■ **Instruction**: Quote verbatim every line from the line containing "Keep writing the" to the line containing "6), 'binlid', li)", inclusive of both, and no other line.

■ **Entries with scene source code**:
******************************

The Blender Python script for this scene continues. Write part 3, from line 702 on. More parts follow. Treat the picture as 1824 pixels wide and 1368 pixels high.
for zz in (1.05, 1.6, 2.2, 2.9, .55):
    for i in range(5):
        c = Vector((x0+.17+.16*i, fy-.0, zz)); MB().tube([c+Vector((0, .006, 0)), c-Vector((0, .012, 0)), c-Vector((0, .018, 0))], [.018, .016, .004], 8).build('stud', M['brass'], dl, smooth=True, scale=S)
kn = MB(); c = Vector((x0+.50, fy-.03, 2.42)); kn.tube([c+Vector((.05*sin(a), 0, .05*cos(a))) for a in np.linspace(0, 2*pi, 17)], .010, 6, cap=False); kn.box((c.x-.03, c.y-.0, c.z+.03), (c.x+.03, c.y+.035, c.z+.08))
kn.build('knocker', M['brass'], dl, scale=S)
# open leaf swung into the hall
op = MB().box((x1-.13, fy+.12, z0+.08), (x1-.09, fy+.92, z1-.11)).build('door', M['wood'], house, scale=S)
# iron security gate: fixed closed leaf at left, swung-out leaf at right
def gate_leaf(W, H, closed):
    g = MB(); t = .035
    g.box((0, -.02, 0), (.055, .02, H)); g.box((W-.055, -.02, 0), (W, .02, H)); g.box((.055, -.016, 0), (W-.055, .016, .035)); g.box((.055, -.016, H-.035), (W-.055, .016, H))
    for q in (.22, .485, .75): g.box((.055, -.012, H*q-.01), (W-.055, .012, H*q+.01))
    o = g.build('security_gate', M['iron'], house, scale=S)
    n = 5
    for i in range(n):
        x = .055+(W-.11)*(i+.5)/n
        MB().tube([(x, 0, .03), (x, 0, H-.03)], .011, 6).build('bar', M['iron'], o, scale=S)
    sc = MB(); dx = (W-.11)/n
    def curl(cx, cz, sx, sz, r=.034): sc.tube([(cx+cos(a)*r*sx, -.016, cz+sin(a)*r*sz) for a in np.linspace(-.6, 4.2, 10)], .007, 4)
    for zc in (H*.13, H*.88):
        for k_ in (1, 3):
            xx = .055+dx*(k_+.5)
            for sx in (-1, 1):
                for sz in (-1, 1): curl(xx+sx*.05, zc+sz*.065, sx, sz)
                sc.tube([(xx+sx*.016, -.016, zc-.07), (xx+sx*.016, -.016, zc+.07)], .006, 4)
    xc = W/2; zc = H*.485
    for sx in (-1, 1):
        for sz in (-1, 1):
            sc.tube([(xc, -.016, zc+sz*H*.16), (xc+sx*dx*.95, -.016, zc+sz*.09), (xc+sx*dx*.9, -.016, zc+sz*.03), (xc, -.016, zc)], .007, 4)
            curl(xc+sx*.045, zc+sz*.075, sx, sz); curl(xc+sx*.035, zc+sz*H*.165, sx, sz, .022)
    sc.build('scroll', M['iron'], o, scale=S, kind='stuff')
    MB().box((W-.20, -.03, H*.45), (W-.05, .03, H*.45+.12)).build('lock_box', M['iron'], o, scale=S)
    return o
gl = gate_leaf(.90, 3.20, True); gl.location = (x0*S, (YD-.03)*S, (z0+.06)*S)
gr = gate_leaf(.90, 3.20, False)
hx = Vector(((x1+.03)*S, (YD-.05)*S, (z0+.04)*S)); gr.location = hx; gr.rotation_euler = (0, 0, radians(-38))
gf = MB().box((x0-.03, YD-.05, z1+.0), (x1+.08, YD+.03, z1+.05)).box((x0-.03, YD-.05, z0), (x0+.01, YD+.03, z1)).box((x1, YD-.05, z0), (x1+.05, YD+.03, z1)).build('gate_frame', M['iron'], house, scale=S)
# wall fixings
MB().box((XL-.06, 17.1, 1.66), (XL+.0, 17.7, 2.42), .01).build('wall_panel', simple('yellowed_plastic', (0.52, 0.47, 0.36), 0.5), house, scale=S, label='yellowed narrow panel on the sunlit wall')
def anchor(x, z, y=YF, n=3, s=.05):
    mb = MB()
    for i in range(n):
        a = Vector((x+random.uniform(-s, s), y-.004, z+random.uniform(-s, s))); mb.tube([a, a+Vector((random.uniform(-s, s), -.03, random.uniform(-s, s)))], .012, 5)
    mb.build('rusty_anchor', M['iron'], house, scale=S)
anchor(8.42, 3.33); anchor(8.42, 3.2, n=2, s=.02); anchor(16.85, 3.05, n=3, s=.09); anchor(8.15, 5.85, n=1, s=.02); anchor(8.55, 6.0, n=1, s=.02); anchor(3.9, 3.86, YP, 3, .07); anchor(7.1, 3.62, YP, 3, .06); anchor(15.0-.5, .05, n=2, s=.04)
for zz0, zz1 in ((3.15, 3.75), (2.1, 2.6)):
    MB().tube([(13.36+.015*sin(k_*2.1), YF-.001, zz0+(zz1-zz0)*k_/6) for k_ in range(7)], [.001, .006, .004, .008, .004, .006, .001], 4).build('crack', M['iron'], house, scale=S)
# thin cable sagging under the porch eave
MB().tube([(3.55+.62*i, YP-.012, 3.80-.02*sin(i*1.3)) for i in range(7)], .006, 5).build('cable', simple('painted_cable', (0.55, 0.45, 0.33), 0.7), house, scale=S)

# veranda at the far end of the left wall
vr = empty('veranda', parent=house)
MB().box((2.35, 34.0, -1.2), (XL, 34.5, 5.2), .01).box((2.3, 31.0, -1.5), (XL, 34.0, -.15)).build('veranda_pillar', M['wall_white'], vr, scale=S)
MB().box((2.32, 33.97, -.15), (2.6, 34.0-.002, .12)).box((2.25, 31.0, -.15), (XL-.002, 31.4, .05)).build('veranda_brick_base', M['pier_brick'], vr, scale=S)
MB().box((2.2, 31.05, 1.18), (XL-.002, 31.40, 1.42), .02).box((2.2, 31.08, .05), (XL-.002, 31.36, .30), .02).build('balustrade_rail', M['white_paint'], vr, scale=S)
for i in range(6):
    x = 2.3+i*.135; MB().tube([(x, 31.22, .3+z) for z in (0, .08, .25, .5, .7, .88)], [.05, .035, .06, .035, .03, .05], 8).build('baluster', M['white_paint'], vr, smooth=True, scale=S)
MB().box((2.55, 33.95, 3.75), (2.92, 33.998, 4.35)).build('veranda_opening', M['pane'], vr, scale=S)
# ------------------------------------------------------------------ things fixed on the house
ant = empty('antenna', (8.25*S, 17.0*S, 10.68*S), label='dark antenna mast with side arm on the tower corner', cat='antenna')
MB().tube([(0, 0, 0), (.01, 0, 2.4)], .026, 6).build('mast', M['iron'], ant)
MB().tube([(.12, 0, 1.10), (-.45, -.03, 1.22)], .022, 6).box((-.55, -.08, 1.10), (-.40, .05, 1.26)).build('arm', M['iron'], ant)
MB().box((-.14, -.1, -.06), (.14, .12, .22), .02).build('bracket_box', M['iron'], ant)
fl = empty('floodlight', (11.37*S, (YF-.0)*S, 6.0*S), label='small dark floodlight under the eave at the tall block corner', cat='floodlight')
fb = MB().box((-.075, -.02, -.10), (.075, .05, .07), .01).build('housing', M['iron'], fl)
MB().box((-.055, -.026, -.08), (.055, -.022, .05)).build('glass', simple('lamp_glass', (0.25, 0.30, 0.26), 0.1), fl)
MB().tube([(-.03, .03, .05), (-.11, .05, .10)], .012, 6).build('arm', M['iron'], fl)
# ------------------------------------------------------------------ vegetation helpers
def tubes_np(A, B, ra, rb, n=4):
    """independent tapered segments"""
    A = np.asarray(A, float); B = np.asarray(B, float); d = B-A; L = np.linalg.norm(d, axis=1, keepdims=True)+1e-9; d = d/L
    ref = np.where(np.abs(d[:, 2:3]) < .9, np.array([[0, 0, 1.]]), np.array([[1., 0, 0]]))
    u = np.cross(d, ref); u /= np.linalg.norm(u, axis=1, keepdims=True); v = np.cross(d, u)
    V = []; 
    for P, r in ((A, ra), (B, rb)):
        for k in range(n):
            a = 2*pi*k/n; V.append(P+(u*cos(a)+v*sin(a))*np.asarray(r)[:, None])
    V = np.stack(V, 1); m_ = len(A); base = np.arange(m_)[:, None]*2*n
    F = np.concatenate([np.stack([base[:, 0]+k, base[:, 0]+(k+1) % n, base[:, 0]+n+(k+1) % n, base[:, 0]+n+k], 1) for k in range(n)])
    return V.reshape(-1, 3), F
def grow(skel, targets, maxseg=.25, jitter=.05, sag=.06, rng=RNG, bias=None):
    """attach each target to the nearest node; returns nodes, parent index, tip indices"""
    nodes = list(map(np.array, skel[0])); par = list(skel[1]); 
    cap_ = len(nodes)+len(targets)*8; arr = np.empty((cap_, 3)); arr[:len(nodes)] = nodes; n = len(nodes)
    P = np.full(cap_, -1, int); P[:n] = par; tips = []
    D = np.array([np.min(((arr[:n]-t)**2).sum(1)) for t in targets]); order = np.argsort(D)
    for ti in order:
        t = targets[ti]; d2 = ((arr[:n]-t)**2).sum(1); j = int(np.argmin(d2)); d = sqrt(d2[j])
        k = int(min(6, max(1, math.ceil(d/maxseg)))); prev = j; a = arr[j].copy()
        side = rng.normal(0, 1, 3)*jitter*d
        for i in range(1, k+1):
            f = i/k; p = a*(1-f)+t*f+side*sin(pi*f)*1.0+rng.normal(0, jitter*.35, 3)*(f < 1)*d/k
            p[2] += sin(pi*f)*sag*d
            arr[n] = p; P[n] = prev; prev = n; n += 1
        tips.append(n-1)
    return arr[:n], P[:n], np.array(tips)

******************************

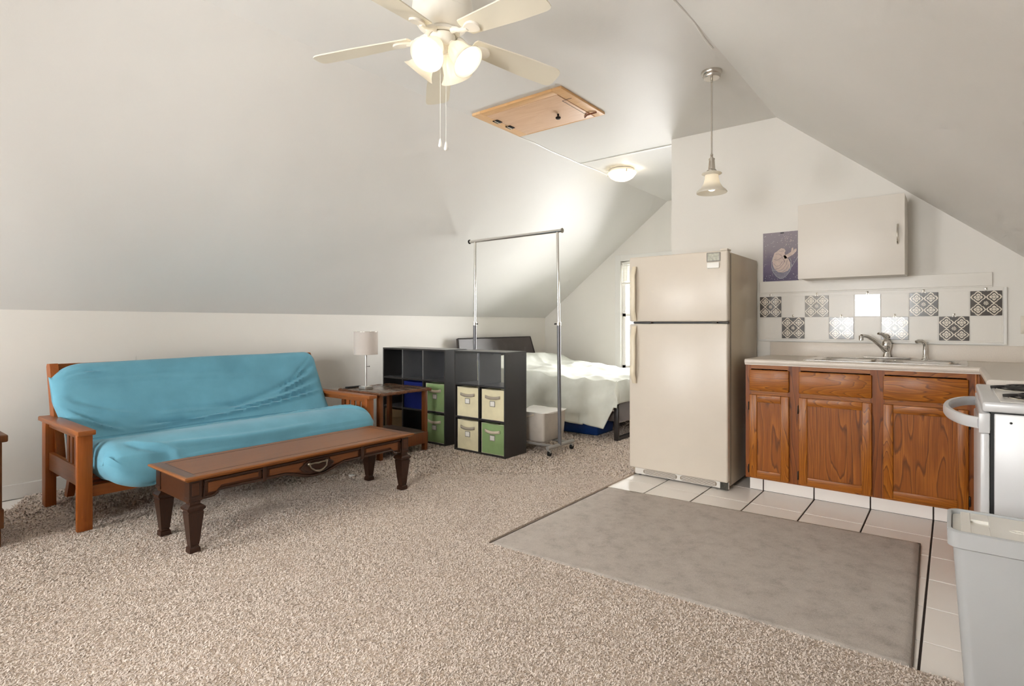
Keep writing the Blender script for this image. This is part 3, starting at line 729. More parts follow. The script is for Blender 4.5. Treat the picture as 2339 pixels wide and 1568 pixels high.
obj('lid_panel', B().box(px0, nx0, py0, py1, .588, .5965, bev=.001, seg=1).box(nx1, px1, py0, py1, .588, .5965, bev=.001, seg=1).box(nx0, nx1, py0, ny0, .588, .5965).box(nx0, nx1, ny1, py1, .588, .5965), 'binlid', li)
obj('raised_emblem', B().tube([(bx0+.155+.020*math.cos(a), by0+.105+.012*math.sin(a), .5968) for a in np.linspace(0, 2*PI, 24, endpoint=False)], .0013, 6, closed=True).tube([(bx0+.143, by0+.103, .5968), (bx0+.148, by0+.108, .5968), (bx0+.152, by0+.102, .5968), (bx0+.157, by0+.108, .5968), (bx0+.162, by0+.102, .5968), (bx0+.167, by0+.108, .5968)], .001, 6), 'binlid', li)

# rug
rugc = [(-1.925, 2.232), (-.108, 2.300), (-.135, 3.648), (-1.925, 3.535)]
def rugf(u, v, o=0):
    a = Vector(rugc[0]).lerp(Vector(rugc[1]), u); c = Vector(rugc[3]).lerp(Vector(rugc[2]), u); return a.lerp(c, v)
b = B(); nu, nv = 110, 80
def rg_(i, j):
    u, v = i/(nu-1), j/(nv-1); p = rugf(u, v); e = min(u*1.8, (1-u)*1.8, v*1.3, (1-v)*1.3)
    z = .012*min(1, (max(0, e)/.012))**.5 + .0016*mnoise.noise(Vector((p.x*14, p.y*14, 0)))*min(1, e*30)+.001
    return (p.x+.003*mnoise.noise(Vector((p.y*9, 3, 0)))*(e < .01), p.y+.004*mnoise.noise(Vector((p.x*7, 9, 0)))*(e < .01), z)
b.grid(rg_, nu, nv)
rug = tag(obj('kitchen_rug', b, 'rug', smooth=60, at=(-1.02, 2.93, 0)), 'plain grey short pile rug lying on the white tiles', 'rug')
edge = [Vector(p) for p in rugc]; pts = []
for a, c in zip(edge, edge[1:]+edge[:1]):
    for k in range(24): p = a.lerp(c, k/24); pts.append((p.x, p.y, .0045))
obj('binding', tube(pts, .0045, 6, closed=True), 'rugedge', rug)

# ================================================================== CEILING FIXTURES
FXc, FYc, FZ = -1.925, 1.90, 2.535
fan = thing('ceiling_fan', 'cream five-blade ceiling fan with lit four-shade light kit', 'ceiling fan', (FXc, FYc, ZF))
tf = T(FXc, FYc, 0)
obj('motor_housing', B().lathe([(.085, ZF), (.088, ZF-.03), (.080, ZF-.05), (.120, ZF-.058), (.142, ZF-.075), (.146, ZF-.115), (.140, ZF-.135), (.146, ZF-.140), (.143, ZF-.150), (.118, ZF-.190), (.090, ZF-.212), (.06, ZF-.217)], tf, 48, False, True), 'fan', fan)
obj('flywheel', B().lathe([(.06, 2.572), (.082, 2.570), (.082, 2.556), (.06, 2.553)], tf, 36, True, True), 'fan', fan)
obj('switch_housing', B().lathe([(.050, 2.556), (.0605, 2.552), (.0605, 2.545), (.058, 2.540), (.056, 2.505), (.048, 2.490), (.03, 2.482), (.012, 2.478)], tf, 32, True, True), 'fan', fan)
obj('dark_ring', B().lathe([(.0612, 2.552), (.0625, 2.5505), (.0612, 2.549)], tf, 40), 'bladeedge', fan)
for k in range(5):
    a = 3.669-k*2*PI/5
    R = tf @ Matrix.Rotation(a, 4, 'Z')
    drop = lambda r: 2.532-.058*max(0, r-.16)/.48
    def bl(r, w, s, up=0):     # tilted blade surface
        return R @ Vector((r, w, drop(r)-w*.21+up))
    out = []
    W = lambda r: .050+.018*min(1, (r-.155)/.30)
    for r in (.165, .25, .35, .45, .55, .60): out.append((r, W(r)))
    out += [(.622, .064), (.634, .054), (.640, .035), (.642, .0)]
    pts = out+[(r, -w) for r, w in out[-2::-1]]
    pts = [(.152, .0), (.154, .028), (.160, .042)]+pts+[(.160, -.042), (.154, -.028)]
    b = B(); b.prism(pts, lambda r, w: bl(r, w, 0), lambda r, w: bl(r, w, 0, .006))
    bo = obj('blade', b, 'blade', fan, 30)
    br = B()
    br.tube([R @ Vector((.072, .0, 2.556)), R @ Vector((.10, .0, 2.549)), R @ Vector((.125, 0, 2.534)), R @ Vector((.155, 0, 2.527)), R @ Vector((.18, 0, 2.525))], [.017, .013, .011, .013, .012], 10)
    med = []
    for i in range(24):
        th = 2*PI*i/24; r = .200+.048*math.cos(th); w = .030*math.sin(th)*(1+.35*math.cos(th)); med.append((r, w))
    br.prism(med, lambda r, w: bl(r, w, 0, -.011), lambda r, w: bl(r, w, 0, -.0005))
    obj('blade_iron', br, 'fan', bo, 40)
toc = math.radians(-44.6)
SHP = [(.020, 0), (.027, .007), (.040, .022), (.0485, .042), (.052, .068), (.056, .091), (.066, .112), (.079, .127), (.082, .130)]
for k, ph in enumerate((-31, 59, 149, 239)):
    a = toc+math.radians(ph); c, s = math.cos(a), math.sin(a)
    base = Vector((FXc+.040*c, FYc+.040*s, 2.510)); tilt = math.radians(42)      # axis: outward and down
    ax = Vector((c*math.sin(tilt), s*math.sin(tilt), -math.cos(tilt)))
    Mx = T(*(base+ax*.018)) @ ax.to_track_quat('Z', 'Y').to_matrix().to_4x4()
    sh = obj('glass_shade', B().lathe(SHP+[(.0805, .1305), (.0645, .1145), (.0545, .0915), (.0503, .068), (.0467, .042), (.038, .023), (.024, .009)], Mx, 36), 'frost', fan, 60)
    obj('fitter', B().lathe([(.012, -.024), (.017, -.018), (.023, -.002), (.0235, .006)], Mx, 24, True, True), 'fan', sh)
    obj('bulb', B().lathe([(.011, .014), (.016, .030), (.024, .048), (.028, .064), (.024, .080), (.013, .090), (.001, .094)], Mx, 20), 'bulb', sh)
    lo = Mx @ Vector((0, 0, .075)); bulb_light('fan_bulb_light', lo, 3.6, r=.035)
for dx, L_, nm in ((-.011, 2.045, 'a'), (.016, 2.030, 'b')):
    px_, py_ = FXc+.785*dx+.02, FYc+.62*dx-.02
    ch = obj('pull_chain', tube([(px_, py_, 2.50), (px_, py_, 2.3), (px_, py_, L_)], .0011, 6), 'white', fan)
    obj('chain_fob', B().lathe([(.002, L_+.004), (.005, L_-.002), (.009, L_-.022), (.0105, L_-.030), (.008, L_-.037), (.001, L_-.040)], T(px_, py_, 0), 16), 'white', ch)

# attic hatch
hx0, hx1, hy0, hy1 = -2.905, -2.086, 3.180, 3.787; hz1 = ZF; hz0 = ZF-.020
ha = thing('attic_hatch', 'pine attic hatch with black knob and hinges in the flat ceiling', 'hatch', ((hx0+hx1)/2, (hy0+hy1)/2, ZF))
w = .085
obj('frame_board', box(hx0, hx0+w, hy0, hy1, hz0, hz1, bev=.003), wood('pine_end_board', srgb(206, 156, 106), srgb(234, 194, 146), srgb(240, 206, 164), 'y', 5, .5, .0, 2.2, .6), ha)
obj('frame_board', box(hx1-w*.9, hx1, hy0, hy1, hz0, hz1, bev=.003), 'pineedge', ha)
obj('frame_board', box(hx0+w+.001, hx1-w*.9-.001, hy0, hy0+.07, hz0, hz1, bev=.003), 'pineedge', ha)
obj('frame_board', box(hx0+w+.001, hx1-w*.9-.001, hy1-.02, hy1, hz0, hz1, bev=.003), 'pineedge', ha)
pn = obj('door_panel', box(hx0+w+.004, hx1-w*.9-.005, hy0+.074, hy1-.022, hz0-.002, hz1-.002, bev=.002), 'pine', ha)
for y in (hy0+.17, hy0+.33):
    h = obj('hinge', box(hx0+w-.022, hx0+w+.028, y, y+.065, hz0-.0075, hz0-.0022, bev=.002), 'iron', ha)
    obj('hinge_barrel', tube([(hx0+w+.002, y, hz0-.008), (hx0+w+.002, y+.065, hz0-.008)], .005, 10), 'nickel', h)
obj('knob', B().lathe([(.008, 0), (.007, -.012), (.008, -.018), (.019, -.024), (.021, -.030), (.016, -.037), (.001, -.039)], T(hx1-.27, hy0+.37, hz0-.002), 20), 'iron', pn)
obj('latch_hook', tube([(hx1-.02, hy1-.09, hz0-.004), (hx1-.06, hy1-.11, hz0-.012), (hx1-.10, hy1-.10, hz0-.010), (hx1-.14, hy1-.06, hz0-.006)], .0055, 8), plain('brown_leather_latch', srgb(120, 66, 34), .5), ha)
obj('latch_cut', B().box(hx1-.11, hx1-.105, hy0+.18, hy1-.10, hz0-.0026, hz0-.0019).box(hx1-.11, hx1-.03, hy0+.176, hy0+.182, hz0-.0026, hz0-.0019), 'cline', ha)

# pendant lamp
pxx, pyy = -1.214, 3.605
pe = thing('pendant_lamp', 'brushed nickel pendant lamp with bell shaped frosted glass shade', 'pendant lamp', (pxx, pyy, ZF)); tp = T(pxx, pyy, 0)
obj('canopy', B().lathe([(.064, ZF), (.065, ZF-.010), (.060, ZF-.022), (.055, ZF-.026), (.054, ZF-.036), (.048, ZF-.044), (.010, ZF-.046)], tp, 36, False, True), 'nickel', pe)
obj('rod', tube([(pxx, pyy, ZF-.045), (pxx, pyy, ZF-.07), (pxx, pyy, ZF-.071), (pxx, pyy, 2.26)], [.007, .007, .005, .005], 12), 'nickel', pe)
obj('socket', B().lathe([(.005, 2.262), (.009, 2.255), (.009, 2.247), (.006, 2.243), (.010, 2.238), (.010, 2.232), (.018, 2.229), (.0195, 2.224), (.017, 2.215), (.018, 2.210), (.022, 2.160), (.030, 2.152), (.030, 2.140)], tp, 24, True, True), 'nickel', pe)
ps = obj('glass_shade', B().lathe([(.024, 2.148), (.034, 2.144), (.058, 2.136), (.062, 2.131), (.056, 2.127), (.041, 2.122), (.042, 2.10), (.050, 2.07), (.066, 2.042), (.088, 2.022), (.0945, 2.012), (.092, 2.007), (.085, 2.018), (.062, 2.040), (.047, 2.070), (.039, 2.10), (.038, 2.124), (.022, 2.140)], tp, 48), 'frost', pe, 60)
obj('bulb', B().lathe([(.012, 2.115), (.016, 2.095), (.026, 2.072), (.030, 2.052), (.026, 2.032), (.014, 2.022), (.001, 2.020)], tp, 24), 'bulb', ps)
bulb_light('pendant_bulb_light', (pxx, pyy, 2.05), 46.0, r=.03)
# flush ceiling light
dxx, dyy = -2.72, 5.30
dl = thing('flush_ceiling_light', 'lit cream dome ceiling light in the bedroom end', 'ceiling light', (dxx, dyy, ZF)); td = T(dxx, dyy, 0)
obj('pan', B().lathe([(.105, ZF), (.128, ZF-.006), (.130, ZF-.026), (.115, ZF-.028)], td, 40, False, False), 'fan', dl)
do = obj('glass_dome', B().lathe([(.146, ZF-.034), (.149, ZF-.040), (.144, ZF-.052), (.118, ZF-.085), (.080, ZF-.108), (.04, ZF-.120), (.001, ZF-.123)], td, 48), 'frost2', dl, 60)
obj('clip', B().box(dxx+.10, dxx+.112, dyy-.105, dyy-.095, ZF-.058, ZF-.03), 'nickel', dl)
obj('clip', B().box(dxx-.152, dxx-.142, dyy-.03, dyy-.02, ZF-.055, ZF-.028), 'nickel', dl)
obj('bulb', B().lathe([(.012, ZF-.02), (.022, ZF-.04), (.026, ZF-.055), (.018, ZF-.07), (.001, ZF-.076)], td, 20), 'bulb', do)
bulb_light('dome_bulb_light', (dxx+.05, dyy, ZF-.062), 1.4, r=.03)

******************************

■ **Solution**:
Keep writing the Blender script for this image. This is part 3, starting at line 729. More parts follow. The script is for Blender 4.5. Treat the picture as 2339 pixels wide and 1568 pixels high.
obj('lid_panel', B().box(px0, nx0, py0, py1, .588, .5965, bev=.001, seg=1).box(nx1, px1, py0, py1, .588, .5965, bev=.001, seg=1).box(nx0, nx1, py0, ny0, .588, .5965).box(nx0, nx1, ny1, py1, .588, .5965), 'binlid', li)
obj('raised_emblem', B().tube([(bx0+.155+.020*math.cos(a), by0+.105+.012*math.sin(a), .5968) for a in np.linspace(0, 2*PI, 24, endpoint=False)], .0013, 6, closed=True).tube([(bx0+.143, by0+.103, .5968), (bx0+.148, by0+.108, .5968), (bx0+.152, by0+.102, .5968), (bx0+.157, by0+.108, .5968), (bx0+.162, by0+.102, .5968), (bx0+.167, by0+.108, .5968)], .001, 6), 'binlid', li)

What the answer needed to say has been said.